### Recorded information
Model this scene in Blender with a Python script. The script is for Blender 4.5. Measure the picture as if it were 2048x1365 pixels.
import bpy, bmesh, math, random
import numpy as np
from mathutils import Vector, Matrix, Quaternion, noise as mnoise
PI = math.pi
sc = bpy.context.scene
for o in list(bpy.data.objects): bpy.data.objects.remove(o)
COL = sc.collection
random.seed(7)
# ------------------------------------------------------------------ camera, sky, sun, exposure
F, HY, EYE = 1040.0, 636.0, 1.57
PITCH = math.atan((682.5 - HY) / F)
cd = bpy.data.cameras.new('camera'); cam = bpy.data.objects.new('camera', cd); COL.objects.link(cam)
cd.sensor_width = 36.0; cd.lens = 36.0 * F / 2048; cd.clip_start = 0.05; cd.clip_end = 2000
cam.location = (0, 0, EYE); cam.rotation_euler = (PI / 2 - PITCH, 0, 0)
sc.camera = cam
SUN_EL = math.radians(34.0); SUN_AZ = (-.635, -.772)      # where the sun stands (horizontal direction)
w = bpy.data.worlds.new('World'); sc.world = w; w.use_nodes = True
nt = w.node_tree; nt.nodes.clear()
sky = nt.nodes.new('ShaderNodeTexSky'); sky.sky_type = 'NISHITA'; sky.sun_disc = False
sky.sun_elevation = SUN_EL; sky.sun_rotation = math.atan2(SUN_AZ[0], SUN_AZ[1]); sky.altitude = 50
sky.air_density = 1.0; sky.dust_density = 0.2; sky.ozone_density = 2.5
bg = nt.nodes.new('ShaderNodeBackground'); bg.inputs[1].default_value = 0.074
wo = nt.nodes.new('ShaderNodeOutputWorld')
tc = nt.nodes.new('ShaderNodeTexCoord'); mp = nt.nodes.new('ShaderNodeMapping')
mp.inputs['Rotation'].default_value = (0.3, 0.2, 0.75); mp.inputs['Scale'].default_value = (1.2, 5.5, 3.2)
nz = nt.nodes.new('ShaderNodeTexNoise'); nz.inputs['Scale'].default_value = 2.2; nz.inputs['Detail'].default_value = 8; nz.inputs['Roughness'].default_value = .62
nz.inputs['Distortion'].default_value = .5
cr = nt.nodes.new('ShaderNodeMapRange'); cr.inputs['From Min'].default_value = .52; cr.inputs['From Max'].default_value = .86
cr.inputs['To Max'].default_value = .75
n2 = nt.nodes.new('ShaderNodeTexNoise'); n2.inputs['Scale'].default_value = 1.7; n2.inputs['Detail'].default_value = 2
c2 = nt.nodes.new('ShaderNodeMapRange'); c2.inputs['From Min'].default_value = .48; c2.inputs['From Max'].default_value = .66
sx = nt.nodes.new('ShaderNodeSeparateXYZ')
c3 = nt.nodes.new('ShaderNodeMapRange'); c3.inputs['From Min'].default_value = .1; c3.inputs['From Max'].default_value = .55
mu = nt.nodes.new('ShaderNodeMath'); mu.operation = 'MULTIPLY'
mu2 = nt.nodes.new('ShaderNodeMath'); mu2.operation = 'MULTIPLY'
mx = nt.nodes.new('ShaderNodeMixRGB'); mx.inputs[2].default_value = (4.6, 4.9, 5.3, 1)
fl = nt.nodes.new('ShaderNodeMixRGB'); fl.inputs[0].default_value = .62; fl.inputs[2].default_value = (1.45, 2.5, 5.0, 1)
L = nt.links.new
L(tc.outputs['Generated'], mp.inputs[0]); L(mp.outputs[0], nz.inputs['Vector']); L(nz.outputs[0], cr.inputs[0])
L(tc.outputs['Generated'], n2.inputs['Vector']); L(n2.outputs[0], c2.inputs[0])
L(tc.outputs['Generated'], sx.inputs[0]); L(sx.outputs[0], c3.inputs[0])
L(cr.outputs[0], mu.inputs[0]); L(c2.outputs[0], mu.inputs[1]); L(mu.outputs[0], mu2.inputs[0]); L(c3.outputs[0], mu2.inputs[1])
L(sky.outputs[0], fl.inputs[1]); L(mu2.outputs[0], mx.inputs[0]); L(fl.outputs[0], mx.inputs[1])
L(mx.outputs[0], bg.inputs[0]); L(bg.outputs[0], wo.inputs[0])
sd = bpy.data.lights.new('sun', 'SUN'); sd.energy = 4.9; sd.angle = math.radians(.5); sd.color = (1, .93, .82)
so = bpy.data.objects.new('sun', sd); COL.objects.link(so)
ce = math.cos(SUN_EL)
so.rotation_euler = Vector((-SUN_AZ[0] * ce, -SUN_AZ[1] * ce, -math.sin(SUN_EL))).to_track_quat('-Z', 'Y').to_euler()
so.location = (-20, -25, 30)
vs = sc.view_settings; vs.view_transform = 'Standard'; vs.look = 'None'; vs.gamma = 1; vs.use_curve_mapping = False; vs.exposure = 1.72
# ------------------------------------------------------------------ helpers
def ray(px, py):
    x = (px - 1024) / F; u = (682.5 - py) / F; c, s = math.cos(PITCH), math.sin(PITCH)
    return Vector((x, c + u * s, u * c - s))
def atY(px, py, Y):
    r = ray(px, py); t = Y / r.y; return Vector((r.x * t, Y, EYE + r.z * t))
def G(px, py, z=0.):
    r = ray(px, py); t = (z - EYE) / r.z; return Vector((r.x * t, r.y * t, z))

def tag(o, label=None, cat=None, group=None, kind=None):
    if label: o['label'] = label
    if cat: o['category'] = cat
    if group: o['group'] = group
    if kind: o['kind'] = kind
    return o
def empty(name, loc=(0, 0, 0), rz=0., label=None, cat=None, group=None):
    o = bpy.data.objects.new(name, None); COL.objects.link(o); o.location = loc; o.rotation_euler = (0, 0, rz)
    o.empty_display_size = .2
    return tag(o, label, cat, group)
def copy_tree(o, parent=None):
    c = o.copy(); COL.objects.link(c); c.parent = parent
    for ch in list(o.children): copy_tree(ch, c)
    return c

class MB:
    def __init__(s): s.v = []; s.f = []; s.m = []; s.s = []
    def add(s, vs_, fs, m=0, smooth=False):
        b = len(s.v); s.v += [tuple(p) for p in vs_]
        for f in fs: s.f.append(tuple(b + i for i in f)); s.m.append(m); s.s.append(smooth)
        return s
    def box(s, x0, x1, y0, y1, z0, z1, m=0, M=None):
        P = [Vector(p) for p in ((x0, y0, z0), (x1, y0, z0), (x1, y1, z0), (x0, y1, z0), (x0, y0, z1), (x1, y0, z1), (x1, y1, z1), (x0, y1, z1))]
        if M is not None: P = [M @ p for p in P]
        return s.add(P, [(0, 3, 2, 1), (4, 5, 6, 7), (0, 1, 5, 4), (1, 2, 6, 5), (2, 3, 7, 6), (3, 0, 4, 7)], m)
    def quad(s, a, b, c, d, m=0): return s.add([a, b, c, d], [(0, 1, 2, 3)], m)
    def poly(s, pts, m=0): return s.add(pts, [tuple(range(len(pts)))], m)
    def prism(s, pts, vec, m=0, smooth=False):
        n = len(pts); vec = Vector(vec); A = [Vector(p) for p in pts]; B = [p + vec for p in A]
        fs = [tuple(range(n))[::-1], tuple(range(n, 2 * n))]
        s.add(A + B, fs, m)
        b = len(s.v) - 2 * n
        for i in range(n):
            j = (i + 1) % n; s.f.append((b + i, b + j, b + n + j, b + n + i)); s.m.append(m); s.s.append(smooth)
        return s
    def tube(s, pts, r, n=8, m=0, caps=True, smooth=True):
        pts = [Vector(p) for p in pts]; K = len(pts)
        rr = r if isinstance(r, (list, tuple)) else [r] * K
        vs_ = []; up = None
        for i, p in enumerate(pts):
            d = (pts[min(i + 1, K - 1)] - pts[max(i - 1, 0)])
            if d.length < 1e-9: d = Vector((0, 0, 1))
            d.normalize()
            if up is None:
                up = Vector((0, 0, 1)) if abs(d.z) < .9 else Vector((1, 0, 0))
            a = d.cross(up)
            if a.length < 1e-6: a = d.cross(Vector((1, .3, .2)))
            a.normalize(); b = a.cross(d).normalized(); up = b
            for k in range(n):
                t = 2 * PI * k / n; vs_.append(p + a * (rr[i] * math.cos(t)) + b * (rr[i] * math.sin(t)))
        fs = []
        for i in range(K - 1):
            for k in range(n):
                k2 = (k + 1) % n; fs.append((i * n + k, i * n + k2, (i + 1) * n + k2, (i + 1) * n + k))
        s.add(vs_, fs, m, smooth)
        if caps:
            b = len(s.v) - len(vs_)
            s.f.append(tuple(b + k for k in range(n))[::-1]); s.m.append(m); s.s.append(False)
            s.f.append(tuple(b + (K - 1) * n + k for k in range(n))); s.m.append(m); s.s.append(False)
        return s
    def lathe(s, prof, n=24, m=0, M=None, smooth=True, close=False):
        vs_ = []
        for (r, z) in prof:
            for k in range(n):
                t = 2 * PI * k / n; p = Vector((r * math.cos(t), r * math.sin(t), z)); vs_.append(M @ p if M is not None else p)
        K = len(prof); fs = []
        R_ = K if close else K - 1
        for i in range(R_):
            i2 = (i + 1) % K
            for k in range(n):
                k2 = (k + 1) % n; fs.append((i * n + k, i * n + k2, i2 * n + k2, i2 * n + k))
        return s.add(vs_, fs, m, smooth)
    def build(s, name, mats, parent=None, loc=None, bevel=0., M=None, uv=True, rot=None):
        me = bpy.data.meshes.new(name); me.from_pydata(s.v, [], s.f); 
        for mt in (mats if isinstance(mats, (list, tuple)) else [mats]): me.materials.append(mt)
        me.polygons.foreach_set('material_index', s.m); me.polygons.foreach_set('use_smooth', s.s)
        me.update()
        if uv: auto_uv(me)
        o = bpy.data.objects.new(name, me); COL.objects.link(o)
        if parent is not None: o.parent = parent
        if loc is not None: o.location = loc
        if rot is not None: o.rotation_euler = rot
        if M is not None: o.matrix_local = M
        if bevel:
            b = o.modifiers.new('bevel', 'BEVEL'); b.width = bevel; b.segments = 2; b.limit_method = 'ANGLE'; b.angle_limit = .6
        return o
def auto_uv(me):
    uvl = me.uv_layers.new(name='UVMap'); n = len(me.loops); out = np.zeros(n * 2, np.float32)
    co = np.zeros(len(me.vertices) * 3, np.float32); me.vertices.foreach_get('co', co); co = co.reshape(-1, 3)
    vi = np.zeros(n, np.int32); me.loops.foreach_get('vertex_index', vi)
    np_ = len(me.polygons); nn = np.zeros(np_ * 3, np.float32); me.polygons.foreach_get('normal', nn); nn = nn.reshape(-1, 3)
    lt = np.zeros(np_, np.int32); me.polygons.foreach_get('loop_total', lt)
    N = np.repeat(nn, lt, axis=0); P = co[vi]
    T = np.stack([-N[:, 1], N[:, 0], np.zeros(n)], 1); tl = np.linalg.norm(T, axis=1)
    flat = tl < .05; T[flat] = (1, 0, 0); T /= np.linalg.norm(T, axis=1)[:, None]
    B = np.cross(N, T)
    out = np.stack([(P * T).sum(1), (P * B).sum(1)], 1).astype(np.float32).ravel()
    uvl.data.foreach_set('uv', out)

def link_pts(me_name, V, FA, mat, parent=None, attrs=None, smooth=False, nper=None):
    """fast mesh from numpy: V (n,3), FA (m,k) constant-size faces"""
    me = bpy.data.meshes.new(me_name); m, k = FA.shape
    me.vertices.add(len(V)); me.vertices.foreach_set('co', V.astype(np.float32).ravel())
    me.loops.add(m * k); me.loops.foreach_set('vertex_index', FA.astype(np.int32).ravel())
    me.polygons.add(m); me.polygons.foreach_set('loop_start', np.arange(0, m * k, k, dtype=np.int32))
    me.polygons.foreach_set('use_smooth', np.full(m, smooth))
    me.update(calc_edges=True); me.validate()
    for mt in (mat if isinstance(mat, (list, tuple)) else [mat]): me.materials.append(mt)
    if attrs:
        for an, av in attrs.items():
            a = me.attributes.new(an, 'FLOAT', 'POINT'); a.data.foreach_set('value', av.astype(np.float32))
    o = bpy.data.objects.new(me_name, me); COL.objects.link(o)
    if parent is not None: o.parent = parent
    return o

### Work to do
Say how many lines hold the word "scene", giving the number and nothing else.

### Solution to the exercise
2